At the same time, more and more people find they cannot separate their spiritual lives from their love of nature, including, or especially, animals. Those of us who identify as Christians perceive the suffering of creatures as the suffering of “the least of these,” Christ’s brothers and sisters.

Because the news about species loss is so dire, we can easily find ourselves paralyzed in despair or frenzied in social activism. Neither response embodies the metanoia, the changed seeing, that Jesus says identifies those who follow him. In fact, frenzy and despair both suffocate the growth of the more beautiful world Jesus announced. That world, which he called the Kingdom of God, spreads and grows through people whose view of things is like his.

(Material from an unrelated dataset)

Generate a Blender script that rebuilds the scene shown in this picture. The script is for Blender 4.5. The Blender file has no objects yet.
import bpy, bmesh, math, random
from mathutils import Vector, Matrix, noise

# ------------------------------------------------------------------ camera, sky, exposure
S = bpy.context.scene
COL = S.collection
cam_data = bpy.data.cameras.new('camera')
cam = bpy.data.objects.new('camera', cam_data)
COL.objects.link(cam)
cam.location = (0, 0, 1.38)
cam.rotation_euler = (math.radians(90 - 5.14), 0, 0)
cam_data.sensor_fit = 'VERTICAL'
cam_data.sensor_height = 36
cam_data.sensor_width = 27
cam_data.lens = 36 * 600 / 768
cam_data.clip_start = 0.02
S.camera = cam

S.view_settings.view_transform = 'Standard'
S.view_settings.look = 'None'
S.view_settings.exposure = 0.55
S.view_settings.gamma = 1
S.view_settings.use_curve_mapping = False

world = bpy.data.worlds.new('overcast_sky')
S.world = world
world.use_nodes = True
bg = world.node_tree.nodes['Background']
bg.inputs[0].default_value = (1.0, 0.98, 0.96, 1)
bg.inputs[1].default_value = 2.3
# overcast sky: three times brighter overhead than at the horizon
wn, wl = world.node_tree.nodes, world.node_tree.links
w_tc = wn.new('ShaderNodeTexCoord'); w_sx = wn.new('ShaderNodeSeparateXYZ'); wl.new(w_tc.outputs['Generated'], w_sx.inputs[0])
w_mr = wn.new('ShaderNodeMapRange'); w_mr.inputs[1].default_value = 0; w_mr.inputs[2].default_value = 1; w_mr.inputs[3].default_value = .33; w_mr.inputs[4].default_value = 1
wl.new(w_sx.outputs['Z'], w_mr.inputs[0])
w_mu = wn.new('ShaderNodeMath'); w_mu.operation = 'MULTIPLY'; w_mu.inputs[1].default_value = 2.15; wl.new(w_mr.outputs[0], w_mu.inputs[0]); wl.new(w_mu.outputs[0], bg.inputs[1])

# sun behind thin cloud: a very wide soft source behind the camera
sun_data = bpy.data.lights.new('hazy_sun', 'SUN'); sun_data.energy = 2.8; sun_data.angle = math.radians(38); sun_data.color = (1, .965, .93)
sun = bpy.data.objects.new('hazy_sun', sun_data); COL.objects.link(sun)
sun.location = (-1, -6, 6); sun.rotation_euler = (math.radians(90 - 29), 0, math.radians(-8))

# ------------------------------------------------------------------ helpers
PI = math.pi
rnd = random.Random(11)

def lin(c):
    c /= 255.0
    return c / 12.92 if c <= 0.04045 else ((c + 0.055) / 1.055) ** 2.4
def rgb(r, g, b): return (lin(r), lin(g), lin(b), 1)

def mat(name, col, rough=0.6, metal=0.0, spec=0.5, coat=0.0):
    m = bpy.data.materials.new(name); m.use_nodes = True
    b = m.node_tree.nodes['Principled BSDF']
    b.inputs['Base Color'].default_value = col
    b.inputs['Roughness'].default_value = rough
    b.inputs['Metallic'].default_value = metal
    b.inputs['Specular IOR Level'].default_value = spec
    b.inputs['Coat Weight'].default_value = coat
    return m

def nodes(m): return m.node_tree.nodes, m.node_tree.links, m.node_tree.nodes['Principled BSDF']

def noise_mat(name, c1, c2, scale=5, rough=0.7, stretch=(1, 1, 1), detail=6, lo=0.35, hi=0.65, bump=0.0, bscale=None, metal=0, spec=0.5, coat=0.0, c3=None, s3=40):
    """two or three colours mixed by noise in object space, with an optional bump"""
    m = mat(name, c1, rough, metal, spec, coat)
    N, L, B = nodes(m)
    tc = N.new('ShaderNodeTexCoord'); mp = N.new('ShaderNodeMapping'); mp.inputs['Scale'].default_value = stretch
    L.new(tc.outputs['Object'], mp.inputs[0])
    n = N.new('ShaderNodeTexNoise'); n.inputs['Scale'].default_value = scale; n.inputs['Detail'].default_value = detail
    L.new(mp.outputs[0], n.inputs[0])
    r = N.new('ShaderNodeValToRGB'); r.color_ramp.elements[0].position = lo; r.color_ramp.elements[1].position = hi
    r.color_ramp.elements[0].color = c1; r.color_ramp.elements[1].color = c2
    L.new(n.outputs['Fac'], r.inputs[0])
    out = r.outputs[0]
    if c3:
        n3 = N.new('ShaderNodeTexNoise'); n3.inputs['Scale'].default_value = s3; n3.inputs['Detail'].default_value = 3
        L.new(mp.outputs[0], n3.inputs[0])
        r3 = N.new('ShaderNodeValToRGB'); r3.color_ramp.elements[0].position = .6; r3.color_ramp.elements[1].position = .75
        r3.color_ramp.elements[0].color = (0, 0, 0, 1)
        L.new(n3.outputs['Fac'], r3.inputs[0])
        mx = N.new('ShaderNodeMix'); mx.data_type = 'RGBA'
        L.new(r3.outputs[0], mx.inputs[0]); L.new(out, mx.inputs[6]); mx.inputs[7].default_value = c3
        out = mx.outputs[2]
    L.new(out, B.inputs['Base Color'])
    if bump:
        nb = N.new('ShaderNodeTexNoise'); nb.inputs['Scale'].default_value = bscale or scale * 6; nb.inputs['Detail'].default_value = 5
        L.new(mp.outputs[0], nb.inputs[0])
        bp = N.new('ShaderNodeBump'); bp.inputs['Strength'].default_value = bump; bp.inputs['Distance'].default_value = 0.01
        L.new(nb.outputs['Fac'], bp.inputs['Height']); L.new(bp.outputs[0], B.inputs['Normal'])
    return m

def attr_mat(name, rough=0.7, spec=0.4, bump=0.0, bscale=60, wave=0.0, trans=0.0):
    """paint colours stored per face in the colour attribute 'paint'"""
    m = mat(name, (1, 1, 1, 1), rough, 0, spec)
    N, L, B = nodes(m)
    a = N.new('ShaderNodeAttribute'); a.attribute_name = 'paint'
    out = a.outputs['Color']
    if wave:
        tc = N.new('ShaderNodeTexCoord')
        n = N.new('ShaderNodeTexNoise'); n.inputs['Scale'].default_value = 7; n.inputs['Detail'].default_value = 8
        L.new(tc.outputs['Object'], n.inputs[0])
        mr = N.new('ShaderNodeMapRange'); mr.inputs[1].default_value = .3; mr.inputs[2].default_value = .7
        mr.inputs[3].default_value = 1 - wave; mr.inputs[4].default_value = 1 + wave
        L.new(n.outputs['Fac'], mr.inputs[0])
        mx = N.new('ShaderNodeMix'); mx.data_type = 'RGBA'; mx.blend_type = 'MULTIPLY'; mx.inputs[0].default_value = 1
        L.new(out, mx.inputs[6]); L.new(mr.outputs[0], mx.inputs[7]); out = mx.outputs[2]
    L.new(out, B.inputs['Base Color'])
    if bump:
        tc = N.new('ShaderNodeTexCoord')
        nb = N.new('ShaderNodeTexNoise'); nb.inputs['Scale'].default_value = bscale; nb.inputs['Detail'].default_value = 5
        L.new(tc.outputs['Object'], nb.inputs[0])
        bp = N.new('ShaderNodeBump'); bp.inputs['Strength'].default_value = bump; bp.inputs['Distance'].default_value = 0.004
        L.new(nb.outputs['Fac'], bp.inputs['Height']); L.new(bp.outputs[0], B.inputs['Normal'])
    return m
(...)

How to see things as Jesus sees them? Beyond us, the Christ-mind, the Christ-vision, has to be given to us. And Jesus implores us—for the sake of our souls and the world—to seek it. How?

Story, art, and poetry, suggests Fr. Richard Rohr, 

…can heal and create coherence, connection, and deep trust for the human psyche much better than prose that ‘tells it like it is.’ Their more alluring power gives room for the soul, mind, and heart to expand. Ironically, from such an open and creative stance, we can actually solve problems much more effectively.

Knowing this, Jesus told stories. Those stories are included in the story of his life, the Gospel, told by four different witnesses. Paul’s letters are his side of a story. The book of Revelation outdoes any other-world novel on the market. And all these storytellers were steeped in that spicy stew of stories and poems we call the Old Testament.

What if those of us in danger of despair or frenzy at the loss of our animal kin were to create stories, poems, pictures of them? Not a recitation of the grim facts, but a description of individuals and their experiences, including their experiences with humans, the terrifying ones and the tender, healing ones?

I don’t mean that we can know the inner experience of any creature. I mean that by giving close, not-self-interested attentiveness to individuals—whales or frogs or songbirds—attentiveness rooted in wonder, we may be surprised to find something more than suffering, even in the midst of suffering, something wild and elusive at loose in the world. And within us. A something that fills us with hope—and therefore the power to make truly creative changes, changes that create a world where all creatures can thrive.